## Source records
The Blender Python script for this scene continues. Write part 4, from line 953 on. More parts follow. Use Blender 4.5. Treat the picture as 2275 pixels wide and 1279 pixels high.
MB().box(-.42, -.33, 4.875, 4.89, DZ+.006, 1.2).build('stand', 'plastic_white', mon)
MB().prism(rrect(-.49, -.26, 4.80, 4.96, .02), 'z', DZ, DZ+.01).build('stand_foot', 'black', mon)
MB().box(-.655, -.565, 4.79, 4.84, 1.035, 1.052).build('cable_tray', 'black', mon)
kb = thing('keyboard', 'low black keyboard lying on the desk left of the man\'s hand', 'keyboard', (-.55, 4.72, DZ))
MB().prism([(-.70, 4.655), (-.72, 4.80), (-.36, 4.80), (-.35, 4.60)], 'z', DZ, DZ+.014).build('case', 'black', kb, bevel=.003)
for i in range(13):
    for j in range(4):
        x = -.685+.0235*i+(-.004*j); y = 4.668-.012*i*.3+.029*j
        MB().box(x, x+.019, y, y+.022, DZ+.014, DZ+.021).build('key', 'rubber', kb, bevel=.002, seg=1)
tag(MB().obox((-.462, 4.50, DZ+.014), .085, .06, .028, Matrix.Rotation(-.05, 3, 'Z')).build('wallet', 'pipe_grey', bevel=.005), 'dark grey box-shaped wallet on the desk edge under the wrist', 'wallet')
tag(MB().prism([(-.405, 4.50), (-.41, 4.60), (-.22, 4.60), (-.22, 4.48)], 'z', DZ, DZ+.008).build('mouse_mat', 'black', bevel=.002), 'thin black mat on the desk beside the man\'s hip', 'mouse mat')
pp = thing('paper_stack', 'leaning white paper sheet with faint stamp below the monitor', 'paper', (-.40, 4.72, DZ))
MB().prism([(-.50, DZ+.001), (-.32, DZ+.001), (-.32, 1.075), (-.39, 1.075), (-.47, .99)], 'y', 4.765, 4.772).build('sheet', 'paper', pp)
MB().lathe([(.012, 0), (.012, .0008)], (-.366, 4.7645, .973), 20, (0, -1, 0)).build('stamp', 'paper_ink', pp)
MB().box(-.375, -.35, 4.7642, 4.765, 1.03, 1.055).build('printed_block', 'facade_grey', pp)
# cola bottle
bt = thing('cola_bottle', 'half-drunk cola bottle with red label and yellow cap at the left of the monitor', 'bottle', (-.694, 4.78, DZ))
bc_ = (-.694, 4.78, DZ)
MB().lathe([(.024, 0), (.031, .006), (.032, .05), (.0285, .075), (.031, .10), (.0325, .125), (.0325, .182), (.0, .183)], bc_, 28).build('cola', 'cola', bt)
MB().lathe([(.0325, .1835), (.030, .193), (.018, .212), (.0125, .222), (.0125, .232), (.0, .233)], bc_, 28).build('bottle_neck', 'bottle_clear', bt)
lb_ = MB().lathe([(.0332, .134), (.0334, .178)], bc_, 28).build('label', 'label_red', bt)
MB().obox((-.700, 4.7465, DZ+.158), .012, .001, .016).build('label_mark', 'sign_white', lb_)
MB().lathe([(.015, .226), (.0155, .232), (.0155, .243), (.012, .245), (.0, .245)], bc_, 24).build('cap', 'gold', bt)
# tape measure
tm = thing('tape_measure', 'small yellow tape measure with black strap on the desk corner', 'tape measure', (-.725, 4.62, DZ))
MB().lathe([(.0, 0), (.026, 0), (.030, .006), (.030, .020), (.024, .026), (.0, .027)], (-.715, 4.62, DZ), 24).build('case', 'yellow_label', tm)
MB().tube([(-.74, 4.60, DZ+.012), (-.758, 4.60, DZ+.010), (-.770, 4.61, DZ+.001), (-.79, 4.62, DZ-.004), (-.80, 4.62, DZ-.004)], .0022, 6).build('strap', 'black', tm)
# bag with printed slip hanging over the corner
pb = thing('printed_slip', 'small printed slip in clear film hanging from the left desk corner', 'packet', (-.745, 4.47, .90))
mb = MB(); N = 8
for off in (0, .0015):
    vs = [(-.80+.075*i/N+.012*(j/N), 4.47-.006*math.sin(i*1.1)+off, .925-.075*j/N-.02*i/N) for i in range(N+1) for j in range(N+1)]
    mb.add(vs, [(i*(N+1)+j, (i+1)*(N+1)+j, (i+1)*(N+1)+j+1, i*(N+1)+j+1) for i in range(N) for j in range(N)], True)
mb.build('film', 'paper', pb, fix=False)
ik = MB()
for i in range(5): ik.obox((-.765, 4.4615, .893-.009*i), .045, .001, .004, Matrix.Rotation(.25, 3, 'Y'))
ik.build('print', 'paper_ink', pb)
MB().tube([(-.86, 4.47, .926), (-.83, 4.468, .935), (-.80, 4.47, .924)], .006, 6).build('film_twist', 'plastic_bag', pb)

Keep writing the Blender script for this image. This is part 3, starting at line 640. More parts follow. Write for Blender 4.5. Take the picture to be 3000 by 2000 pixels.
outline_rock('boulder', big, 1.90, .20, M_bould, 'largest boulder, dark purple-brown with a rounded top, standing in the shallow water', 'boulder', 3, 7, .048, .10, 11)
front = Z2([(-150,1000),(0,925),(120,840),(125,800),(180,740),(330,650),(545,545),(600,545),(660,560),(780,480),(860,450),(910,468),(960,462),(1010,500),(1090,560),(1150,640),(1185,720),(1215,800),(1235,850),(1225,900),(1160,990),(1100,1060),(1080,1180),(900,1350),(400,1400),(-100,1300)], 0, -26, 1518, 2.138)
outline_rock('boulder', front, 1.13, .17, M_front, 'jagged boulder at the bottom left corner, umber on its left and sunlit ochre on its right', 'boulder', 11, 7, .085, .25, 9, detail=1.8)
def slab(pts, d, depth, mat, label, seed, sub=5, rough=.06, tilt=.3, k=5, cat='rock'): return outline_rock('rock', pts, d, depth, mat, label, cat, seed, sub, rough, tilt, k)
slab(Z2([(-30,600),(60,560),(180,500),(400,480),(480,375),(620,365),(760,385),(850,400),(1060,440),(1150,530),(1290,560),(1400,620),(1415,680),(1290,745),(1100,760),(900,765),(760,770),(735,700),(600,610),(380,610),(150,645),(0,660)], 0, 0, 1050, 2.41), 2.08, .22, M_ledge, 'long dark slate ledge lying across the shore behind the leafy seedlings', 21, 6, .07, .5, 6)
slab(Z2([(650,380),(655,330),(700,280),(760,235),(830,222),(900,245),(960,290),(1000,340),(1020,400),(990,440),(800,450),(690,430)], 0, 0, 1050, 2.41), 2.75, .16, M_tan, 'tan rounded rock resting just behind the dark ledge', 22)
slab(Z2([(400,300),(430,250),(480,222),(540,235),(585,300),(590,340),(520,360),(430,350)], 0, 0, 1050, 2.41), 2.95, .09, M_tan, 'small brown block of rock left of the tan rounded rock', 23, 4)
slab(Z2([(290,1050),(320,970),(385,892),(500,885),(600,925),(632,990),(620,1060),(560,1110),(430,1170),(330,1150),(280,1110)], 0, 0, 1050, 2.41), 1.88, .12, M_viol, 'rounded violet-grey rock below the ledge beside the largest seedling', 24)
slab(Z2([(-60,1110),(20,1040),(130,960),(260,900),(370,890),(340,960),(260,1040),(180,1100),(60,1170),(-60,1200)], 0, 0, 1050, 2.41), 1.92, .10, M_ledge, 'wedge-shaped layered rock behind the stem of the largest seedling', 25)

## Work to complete
Every entry above should be retyped exactly as shown.

## Correct result
The Blender Python script for this scene continues. Write part 4, from line 953 on. More parts follow. Use Blender 4.5. Treat the picture as 2275 pixels wide and 1279 pixels high.
MB().box(-.42, -.33, 4.875, 4.89, DZ+.006, 1.2).build('stand', 'plastic_white', mon)
MB().prism(rrect(-.49, -.26, 4.80, 4.96, .02), 'z', DZ, DZ+.01).build('stand_foot', 'black', mon)
MB().box(-.655, -.565, 4.79, 4.84, 1.035, 1.052).build('cable_tray', 'black', mon)
kb = thing('keyboard', 'low black keyboard lying on the desk left of the man\'s hand', 'keyboard', (-.55, 4.72, DZ))
MB().prism([(-.70, 4.655), (-.72, 4.80), (-.36, 4.80), (-.35, 4.60)], 'z', DZ, DZ+.014).build('case', 'black', kb, bevel=.003)
for i in range(13):
    for j in range(4):
        x = -.685+.0235*i+(-.004*j); y = 4.668-.012*i*.3+.029*j
        MB().box(x, x+.019, y, y+.022, DZ+.014, DZ+.021).build('key', 'rubber', kb, bevel=.002, seg=1)
tag(MB().obox((-.462, 4.50, DZ+.014), .085, .06, .028, Matrix.Rotation(-.05, 3, 'Z')).build('wallet', 'pipe_grey', bevel=.005), 'dark grey box-shaped wallet on the desk edge under the wrist', 'wallet')
tag(MB().prism([(-.405, 4.50), (-.41, 4.60), (-.22, 4.60), (-.22, 4.48)], 'z', DZ, DZ+.008).build('mouse_mat', 'black', bevel=.002), 'thin black mat on the desk beside the man\'s hip', 'mouse mat')
pp = thing('paper_stack', 'leaning white paper sheet with faint stamp below the monitor', 'paper', (-.40, 4.72, DZ))
MB().prism([(-.50, DZ+.001), (-.32, DZ+.001), (-.32, 1.075), (-.39, 1.075), (-.47, .99)], 'y', 4.765, 4.772).build('sheet', 'paper', pp)
MB().lathe([(.012, 0), (.012, .0008)], (-.366, 4.7645, .973), 20, (0, -1, 0)).build('stamp', 'paper_ink', pp)
MB().box(-.375, -.35, 4.7642, 4.765, 1.03, 1.055).build('printed_block', 'facade_grey', pp)
# cola bottle
bt = thing('cola_bottle', 'half-drunk cola bottle with red label and yellow cap at the left of the monitor', 'bottle', (-.694, 4.78, DZ))
bc_ = (-.694, 4.78, DZ)
MB().lathe([(.024, 0), (.031, .006), (.032, .05), (.0285, .075), (.031, .10), (.0325, .125), (.0325, .182), (.0, .183)], bc_, 28).build('cola', 'cola', bt)
MB().lathe([(.0325, .1835), (.030, .193), (.018, .212), (.0125, .222), (.0125, .232), (.0, .233)], bc_, 28).build('bottle_neck', 'bottle_clear', bt)
lb_ = MB().lathe([(.0332, .134), (.0334, .178)], bc_, 28).build('label', 'label_red', bt)
MB().obox((-.700, 4.7465, DZ+.158), .012, .001, .016).build('label_mark', 'sign_white', lb_)
MB().lathe([(.015, .226), (.0155, .232), (.0155, .243), (.012, .245), (.0, .245)], bc_, 24).build('cap', 'gold', bt)
# tape measure
tm = thing('tape_measure', 'small yellow tape measure with black strap on the desk corner', 'tape measure', (-.725, 4.62, DZ))
MB().lathe([(.0, 0), (.026, 0), (.030, .006), (.030, .020), (.024, .026), (.0, .027)], (-.715, 4.62, DZ), 24).build('case', 'yellow_label', tm)
MB().tube([(-.74, 4.60, DZ+.012), (-.758, 4.60, DZ+.010), (-.770, 4.61, DZ+.001), (-.79, 4.62, DZ-.004), (-.80, 4.62, DZ-.004)], .0022, 6).build('strap', 'black', tm)
# bag with printed slip hanging over the corner
pb = thing('printed_slip', 'small printed slip in clear film hanging from the left desk corner', 'packet', (-.745, 4.47, .90))
mb = MB(); N = 8
for off in (0, .0015):
    vs = [(-.80+.075*i/N+.012*(j/N), 4.47-.006*math.sin(i*1.1)+off, .925-.075*j/N-.02*i/N) for i in range(N+1) for j in range(N+1)]
    mb.add(vs, [(i*(N+1)+j, (i+1)*(N+1)+j, (i+1)*(N+1)+j+1, i*(N+1)+j+1) for i in range(N) for j in range(N)], True)
mb.build('film', 'paper', pb, fix=False)
ik = MB()
for i in range(5): ik.obox((-.765, 4.4615, .893-.009*i), .045, .001, .004, Matrix.Rotation(.25, 3, 'Y'))
ik.build('print', 'paper_ink', pb)
MB().tube([(-.86, 4.47, .926), (-.83, 4.468, .935), (-.80, 4.47, .924)], .006, 6).build('film_twist', 'plastic_bag', pb)

Keep writing the Blender script for this image. This is part 3, starting at line 640. More parts follow. Write for Blender 4.5. Take the picture to be 3000 by 2000 pixels.
outline_rock('boulder', big, 1.90, .20, M_bould, 'largest boulder, dark purple-brown with a rounded top, standing in the shallow water', 'boulder', 3, 7, .048, .10, 11)
front = Z2([(-150,1000),(0,925),(120,840),(125,800),(180,740),(330,650),(545,545),(600,545),(660,560),(780,480),(860,450),(910,468),(960,462),(1010,500),(1090,560),(1150,640),(1185,720),(1215,800),(1235,850),(1225,900),(1160,990),(1100,1060),(1080,1180),(900,1350),(400,1400),(-100,1300)], 0, -26, 1518, 2.138)
outline_rock('boulder', front, 1.13, .17, M_front, 'jagged boulder at the bottom left corner, umber on its left and sunlit ochre on its right', 'boulder', 11, 7, .085, .25, 9, detail=1.8)
def slab(pts, d, depth, mat, label, seed, sub=5, rough=.06, tilt=.3, k=5, cat='rock'): return outline_rock('rock', pts, d, depth, mat, label, cat, seed, sub, rough, tilt, k)
slab(Z2([(-30,600),(60,560),(180,500),(400,480),(480,375),(620,365),(760,385),(850,400),(1060,440),(1150,530),(1290,560),(1400,620),(1415,680),(1290,745),(1100,760),(900,765),(760,770),(735,700),(600,610),(380,610),(150,645),(0,660)], 0, 0, 1050, 2.41), 2.08, .22, M_ledge, 'long dark slate ledge lying across the shore behind the leafy seedlings', 21, 6, .07, .5, 6)
slab(Z2([(650,380),(655,330),(700,280),(760,235),(830,222),(900,245),(960,290),(1000,340),(1020,400),(990,440),(800,450),(690,430)], 0, 0, 1050, 2.41), 2.75, .16, M_tan, 'tan rounded rock resting just behind the dark ledge', 22)
slab(Z2([(400,300),(430,250),(480,222),(540,235),(585,300),(590,340),(520,360),(430,350)], 0, 0, 1050, 2.41), 2.95, .09, M_tan, 'small brown block of rock left of the tan rounded rock', 23, 4)
slab(Z2([(290,1050),(320,970),(385,892),(500,885),(600,925),(632,990),(620,1060),(560,1110),(430,1170),(330,1150),(280,1110)], 0, 0, 1050, 2.41), 1.88, .12, M_viol, 'rounded violet-grey rock below the ledge beside the largest seedling', 24)
slab(Z2([(-60,1110),(20,1040),(130,960),(260,900),(370,890),(340,960),(260,1040),(180,1100),(60,1170),(-60,1200)], 0, 0, 1050, 2.41), 1.92, .10, M_ledge, 'wedge-shaped layered rock behind the stem of the largest seedling', 25)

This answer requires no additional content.